GRAFENWOEHR, Germany — The memory of an American paratrooper who died in Afghanistan in 2005 lives on with a new designation at the Army’s vast rural Bavarian training ground.
A landing zone was dedicated Thursday to Cpl. Emmanuel Hernandez, who served in the 173rd Airborne Brigade as a member of the Grafenwoehr-based 4th Battalion, 319th Airborne Field Artillery Regiment.
From now on, soldiers who jump at Grafenwoehr will fill out their logbooks with “Hernandez DZ,'' Lt. Col. Robert Kinney, the regiment commander, said at the naming ceremony.
The 22-year-old Hernandez and Sgt.

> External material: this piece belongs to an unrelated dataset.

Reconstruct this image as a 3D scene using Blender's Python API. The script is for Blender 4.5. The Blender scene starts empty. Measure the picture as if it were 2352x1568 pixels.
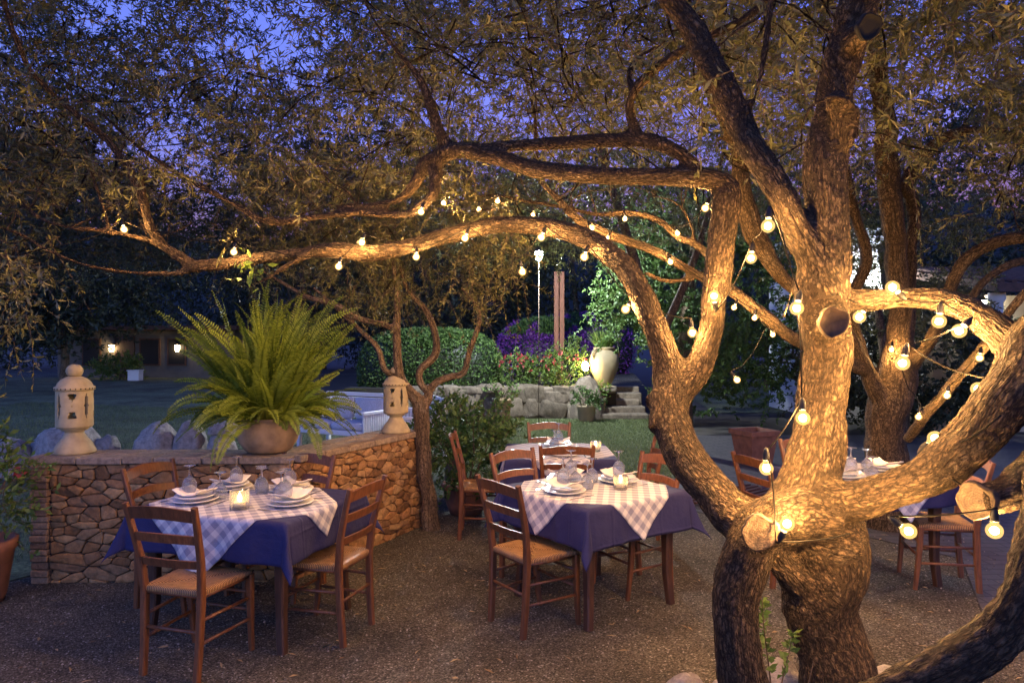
import bpy, bmesh, math, random
import numpy as np
from mathutils import Vector, Matrix, noise as mnoise, kdtree

random.seed(7)
RNG = np.random.default_rng(11)
PI = math.pi
S = bpy.context.scene
COL = S.collection
FPX, CX, CY, EYE = 1600.0, 1176.0, 784.0, 1.75


def at(vx, vy, y):
    """a point seen at (vx, vy) of a 2352 x 1568 picture, standing y metres away"""
    return Vector(((vx - CX) / FPX * y, y, EYE + (CY - vy) / FPX * y))


# ------------------------------------------------------------------ objects
def tag(o, label=None, cat=None, group=None, kind=None):
    if label: o['label'] = label
    if cat: o['category'] = cat
    if group: o['group'] = group
    if kind: o['kind'] = kind
    return o


def empty(name, loc=(0, 0, 0), rz=0, label=None, cat=None, group=None):
    o = bpy.data.objects.new(name, None)
    COL.objects.link(o)
    o.empty_display_size = 0.1
    o.location = loc
    o.rotation_euler = (0, 0, rz)
    return tag(o, label, cat, group)


def link(name, me, parent=None, mats=()):
    o = bpy.data.objects.new(name, me)
    COL.objects.link(o)
    if parent: o.parent = parent
    for m in mats: me.materials.append(m)
    return o


def copy_tree(o, parent=None):
    c = o.copy()
    COL.objects.link(c)
    if parent: c.parent = parent
    for ch in list(o.children): copy_tree(ch, c)
    return c


def dup(o, loc, rz, label, group=None, scale=None):
    c = copy_tree(o)
    c.location = loc
    c.rotation_euler = (0, 0, rz)
    c['label'] = label
    if group: c['group'] = group
    if scale: c.scale = scale
    return c


class MB:
    """collects shapes, then links them as one mesh object"""
    def __init__(self):
        self.v, self.f, self.m, self.t = [], [], [], []
        self.mi = 0

    def add(self, vs, fs, tint=0.5):
        b = len(self.v)
        self.v += [tuple(p) for p in vs]
        self.t += [tint] * len(vs)
        for f in fs:
            self.f.append(tuple(i + b for i in f))
            self.m.append(self.mi)

    def box(self, c, s, rz=0, tint=0.5, bevel=0.0, mat=None):
        x, y, z = s[0] / 2, s[1] / 2, s[2] / 2
        if bevel:
            b = min(bevel, x * .9, y * .9, z * .9)
            vs, fs = [], []
            for zz, k in ((-z, b), (-z + b, 0), (z - b, 0), (z, b)):
                for (px, py) in ((-x, -y), (x, -y), (x, y), (-x, y)):
                    sx, sy = (1 if px > 0 else -1), (1 if py > 0 else -1)
                    first = (px - sx * b, py - sy * k) if sx * sy > 0 else (px - sx * k, py - sy * b)
                    second = (px - sx * k, py - sy * b) if sx * sy > 0 else (px - sx * b, py - sy * k)
                    if k: first = second = (px - sx * b, py - sy * b)
                    vs.append((second[0], second[1], zz)); vs.append((first[0], first[1], zz))
            n = 8
            for r in range(3):
                for i in range(n):
                    j = (i + 1) % n
                    fs.append((r * n + i, r * n + j, (r + 1) * n + j, (r + 1) * n + i))
            fs.append(tuple(range(n))[::-1]); fs.append(tuple(range(3 * n, 4 * n)))
        else:
            vs = [(sx * x, sy * y, sz * z) for sz in (-1, 1) for (sx, sy) in ((-1, -1), (1, -1), (1, 1), (-1, 1))]
            fs = [(3, 2, 1, 0), (4, 5, 6, 7), (0, 1, 5, 4), (1, 2, 6, 5), (2, 3, 7, 6), (3, 0, 4, 7)]
        M = mat or (Matrix.Translation(Vector(c)) @ Matrix.Rotation(rz, 4, 'Z'))
        if mat: M = mat @ Matrix.Translation(Vector(c)) @ Matrix.Rotation(rz, 4, 'Z')
        self.add([M @ Vector(p) for p in vs], fs, tint)

    def tube(self, pts, radii, n=10, cap=True, tint=0.5, squash=None):
        pts = [Vector(p) for p in pts]
        if not hasattr(radii, '__len__'): radii = [radii] * len(pts)
        t0 = (pts[1] - pts[0]).normalized()
        ref = Vector((0, 0, 1)) if abs(t0.z) < .9 else Vector((1, 0, 0))
        u = t0.cross(ref).normalized()
        vs, fs = [], []
        for i, p in enumerate(pts):
            t = (pts[min(i + 1, len(pts) - 1)] - pts[max(i - 1, 0)])
            t = t.normalized() if t.length > 1e-9 else t0
            u = (u - t * u.dot(t))
            u = u.normalized() if u.length > 1e-6 else t.orthogonal().normalized()
            w = t.cross(u)
            for k in range(n):
                a = 2 * PI * k / n
                vs.append(p + (u * math.cos(a) + w * math.sin(a)) * radii[i])
        for i in range(len(pts) - 1):
            for k in range(n):
                j = (k + 1) % n
                fs.append((i * n + k, i * n + j, (i + 1) * n + j, (i + 1) * n + k))
        if cap:
            fs.append(tuple(range(n))[::-1])
            fs.append(tuple(range((len(pts) - 1) * n, len(pts) * n)))
        self.add(vs, fs, tint)

    def lathe(self, prof, n=24, c=(0, 0, 0), tint=0.5, close=False):
        vs, fs = [], []
        for (r, z) in prof:
            for k in range(n):
                a = 2 * PI * k / n
                vs.append((c[0] + r * math.cos(a), c[1] + r * math.sin(a), c[2] + z))
        m = len(prof)
        for i in range(m - 1 + (1 if close else 0)):
            for k in range(n):
                j = (k + 1) % n
                a, b = i, (i + 1) % m
                fs.append((a * n + k, a * n + j, b * n + j, b * n + k))
        if not close:
            if prof[0][0] > 1e-5: fs.append(tuple(range(n))[::-1])
            if prof[-1][0] > 1e-5: fs.append(tuple(range((m - 1) * n, m * n)))
        self.add(vs, fs, tint)

    def bar(self, pts, w, h, tint=0.5, side=None):
        """rectangular bar swept along points; w sideways, h in the other direction (numbers or lists)"""
        pts = [Vector(p) for p in pts]
        n = len(pts)
        if not hasattr(w, '__len__'): w = [w] * n
        if not hasattr(h, '__len__'): h = [h] * n
        side = Vector(side or (1, 0, 0))
        vs, fs = [], []
        for i, p in enumerate(pts):
            t = (pts[min(i + 1, n - 1)] - pts[max(i - 1, 0)]).normalized()
            s = (side - t * side.dot(t)).normalized()
            q = t.cross(s)
            c = .16
            for (a, b) in ((-1, -1 + c * 2), (-1 + c * 2, -1), (1 - c * 2, -1), (1, -1 + c * 2), (1, 1 - c * 2), (1 - c * 2, 1), (-1 + c * 2, 1), (-1, 1 - c * 2)):
                vs.append(p + s * (a * w[i] / 2) + q * (b * h[i] / 2))
        for i in range(n - 1):
            for k in range(8):
                j = (k + 1) % 8
                fs.append((i * 8 + k, i * 8 + j, (i + 1) * 8 + j, (i + 1) * 8 + k))
        fs.append(tuple(range(8))[::-1]); fs.append(tuple(range((n - 1) * 8, n * 8)))
        self.add(vs, fs, tint)

    def build(self, name, mat, parent=None, smooth=False, attr=False):
        me = bpy.data.meshes.new(name)
        me.from_pydata(self.v, [], self.f)
        mats = mat if isinstance(mat, (list, tuple)) else [mat]
        for m in mats: me.materials.append(m)
        if len(mats) > 1: me.polygons.foreach_set('material_index', self.m)
        if attr:
            a = me.attributes.new('tint', 'FLOAT', 'POINT')
            a.data.foreach_set('value', self.t)
        if smooth: me.polygons.foreach_set('use_smooth', [True] * len(self.f))
        bm = bmesh.new(); bm.from_mesh(me)
        bmesh.ops.recalc_face_normals(bm, faces=bm.faces[:])
        bm.to_mesh(me); bm.free()
        me.update()
        return link(name, me, parent)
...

Michael J. Kelley of the Army National Guard were killed June 8, 2005, in a rocket attack by insurgents at a forward operating base near Shkin, Afghanistan.

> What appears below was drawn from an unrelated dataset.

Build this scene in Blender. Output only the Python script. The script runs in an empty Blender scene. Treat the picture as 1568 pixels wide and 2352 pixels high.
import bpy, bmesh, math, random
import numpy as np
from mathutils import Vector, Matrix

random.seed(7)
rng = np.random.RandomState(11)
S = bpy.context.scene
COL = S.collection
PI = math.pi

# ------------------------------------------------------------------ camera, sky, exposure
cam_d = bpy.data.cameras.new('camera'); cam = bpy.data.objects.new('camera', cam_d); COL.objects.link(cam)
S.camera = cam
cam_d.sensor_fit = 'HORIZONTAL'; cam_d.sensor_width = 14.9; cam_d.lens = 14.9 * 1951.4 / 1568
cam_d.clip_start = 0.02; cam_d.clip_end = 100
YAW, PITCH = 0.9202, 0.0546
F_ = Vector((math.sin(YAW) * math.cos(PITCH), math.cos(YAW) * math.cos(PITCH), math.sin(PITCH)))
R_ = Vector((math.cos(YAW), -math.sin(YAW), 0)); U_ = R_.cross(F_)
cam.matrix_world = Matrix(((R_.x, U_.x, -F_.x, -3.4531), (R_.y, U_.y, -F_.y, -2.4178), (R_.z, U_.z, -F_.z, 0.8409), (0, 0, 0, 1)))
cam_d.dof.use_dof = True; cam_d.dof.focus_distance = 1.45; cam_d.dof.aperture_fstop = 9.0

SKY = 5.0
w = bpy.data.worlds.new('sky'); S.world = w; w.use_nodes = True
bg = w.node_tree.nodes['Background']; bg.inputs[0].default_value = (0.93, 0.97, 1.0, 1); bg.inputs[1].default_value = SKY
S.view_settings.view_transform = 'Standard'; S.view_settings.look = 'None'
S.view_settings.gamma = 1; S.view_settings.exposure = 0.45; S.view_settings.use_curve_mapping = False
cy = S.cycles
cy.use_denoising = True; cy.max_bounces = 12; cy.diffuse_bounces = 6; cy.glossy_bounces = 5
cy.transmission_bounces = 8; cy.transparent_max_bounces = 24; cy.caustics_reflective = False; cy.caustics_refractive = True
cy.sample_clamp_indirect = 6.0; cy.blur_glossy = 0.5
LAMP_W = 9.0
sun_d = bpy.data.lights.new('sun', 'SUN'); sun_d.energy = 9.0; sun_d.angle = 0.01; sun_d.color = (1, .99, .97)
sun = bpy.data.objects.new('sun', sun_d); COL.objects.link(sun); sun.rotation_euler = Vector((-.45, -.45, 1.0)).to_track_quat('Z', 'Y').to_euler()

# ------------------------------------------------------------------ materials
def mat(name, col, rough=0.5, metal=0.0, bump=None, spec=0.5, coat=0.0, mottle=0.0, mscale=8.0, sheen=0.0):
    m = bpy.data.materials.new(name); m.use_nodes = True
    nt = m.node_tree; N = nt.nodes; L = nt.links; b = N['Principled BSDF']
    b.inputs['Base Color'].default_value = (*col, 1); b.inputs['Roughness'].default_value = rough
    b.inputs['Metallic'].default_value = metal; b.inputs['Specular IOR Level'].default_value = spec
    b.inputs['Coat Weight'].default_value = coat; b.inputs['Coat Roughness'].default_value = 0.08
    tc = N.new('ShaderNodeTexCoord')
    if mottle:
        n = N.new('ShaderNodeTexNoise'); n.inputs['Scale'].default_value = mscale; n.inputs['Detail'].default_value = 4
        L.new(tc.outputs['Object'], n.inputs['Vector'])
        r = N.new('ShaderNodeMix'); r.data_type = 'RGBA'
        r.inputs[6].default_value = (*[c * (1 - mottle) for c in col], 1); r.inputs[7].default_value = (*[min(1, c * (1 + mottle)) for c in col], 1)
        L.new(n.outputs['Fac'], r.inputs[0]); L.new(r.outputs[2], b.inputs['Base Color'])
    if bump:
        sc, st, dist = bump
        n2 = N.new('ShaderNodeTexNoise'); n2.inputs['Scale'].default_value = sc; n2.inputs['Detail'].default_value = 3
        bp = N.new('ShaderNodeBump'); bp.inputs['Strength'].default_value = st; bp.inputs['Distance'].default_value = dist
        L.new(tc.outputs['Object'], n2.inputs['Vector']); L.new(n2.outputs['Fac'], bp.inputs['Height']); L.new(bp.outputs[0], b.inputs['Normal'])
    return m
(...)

“Cpl. Hernandez was not working the drop zone that day,” Kinney said at Thursday’s ceremony. “He was out there to greet his friends.”

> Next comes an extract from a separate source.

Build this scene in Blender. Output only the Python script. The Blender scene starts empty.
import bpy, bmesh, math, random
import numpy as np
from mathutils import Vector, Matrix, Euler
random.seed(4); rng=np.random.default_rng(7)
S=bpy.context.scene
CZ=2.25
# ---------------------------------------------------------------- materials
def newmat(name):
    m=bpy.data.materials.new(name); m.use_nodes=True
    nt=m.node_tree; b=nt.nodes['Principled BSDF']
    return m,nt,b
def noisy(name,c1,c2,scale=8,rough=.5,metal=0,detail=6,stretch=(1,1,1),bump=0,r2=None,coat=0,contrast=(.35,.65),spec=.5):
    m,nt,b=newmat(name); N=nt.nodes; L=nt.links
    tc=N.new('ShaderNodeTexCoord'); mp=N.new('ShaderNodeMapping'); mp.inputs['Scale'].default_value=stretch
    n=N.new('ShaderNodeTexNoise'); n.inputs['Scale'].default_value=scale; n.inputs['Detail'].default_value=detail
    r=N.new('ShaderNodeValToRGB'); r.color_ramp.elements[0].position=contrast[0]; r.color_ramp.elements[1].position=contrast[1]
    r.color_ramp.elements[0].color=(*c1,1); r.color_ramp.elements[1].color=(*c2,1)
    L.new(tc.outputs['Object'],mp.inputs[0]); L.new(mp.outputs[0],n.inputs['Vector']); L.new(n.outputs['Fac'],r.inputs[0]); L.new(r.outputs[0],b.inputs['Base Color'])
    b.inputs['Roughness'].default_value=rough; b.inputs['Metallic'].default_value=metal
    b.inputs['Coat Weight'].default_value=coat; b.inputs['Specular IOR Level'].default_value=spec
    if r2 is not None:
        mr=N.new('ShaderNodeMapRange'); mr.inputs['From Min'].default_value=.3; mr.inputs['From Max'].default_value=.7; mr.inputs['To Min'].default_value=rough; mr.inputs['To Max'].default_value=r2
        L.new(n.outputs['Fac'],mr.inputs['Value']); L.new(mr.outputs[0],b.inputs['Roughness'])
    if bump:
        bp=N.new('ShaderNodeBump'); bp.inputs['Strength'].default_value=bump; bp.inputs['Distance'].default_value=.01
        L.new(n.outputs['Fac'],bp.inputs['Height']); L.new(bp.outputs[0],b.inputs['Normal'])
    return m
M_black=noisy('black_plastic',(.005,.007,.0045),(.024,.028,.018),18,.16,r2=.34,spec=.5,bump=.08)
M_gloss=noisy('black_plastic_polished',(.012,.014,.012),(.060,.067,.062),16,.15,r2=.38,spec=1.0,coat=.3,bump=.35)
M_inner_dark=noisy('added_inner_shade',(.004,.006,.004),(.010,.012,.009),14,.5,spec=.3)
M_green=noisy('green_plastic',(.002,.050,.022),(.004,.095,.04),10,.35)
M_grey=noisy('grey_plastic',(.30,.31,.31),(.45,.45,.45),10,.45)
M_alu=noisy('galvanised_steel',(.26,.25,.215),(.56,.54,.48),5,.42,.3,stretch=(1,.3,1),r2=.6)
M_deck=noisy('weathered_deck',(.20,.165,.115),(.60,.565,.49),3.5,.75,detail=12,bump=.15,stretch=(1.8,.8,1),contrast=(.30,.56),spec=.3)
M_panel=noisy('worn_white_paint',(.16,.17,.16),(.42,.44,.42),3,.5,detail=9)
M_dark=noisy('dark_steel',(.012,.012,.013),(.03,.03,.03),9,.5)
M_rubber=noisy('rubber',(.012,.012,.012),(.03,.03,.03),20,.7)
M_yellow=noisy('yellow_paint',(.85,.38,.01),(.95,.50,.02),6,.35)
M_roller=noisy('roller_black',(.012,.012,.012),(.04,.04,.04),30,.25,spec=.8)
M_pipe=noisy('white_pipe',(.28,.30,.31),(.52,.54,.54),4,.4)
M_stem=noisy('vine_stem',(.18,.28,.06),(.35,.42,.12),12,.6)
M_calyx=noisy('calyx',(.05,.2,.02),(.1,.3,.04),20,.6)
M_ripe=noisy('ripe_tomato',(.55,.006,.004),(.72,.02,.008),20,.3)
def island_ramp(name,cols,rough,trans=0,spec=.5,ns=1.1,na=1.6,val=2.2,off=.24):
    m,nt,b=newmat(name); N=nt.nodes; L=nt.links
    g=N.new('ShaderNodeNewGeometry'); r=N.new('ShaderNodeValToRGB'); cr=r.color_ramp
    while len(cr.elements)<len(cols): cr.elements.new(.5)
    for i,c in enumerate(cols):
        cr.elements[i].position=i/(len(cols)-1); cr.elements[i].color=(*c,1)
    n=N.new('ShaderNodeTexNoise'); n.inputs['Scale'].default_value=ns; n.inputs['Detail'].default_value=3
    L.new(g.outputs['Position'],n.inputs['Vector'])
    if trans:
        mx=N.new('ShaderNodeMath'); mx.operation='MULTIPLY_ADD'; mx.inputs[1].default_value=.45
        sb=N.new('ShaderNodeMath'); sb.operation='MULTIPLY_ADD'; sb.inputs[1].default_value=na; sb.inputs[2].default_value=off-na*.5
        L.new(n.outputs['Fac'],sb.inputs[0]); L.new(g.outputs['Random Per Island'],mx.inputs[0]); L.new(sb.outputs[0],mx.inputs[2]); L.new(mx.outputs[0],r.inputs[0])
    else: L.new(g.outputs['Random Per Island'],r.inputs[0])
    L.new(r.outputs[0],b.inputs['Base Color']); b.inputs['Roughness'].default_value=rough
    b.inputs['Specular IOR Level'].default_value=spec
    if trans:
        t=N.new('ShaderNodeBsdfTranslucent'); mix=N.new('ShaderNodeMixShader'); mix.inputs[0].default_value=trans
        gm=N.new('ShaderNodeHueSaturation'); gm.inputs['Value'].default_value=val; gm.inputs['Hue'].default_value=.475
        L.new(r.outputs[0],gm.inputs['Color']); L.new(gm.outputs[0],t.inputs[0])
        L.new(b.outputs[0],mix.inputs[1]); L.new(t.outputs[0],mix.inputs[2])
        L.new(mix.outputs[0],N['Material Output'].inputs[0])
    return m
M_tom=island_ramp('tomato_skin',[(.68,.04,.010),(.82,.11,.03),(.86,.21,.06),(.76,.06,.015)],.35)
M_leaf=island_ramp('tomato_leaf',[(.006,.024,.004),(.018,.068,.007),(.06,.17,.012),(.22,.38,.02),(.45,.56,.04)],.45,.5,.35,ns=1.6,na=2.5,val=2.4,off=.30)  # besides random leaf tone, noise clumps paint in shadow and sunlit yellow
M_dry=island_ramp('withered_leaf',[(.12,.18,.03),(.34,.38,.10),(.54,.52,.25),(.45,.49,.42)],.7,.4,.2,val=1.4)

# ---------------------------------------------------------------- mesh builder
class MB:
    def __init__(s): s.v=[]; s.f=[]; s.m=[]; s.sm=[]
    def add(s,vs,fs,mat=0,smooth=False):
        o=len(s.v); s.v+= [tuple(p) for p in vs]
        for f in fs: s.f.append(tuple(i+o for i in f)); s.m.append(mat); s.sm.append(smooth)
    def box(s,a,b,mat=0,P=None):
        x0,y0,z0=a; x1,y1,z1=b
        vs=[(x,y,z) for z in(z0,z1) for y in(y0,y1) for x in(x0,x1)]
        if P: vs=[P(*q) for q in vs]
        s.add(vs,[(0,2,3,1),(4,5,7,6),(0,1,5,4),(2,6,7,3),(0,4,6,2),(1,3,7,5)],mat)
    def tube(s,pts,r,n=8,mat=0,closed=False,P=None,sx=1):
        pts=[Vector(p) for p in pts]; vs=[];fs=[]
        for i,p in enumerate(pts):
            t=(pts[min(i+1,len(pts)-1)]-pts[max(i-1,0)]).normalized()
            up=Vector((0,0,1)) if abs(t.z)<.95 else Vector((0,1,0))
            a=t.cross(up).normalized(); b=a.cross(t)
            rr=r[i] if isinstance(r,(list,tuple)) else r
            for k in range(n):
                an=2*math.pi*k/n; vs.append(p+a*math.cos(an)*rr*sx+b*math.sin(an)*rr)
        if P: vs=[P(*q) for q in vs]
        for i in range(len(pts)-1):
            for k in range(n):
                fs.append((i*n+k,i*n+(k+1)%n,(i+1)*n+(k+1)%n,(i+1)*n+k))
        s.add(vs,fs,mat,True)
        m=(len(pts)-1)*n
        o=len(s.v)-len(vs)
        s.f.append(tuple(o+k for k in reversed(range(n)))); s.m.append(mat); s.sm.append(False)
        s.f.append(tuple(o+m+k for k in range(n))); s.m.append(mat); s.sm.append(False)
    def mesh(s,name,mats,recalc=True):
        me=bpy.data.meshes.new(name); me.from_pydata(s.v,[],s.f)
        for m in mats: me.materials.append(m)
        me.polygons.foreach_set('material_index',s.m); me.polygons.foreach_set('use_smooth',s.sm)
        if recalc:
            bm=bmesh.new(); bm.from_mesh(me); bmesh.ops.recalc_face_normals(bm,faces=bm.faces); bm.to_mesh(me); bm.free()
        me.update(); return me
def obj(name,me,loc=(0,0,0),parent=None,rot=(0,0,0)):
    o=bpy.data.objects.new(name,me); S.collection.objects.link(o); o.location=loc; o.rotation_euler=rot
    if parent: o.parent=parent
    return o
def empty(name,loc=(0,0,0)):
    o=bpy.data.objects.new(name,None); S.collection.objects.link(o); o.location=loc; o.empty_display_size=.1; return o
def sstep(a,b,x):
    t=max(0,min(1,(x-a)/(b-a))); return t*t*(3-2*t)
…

Friends and former soldiers who served with Hernandez were on hand for the dedication as well.
“Emmanuel was larger than life,” said Luke Spencer, a platoon member deployed with Hernandez in Afghanistan. “His smile would light up a room.”
Spencer said that no one outworked Hernandez and that he was the embodiment of a 319th paratrooper. Also in attendance were six of Hernandez’s relatives, including his mother, wife and sisters, who flew in from Puerto Rico.
Three of them spoke at the dedication ceremony.
Hernandez and his wife, Jessica, were high school sweethearts.
“We were a very happy couple,” she told Stars and Stripes through an interpreter at a memorial service in 2005 in Vicenza, Italy, where the 173rd Airborne has its headquarters.
The ceremony was accompanied by a live parachute demonstration as well as a six-round cannon salute, one for each of the family members in attendance.
A memorial plaque was unveiled at the site with an engraved picture of Hernandez that details his life and service.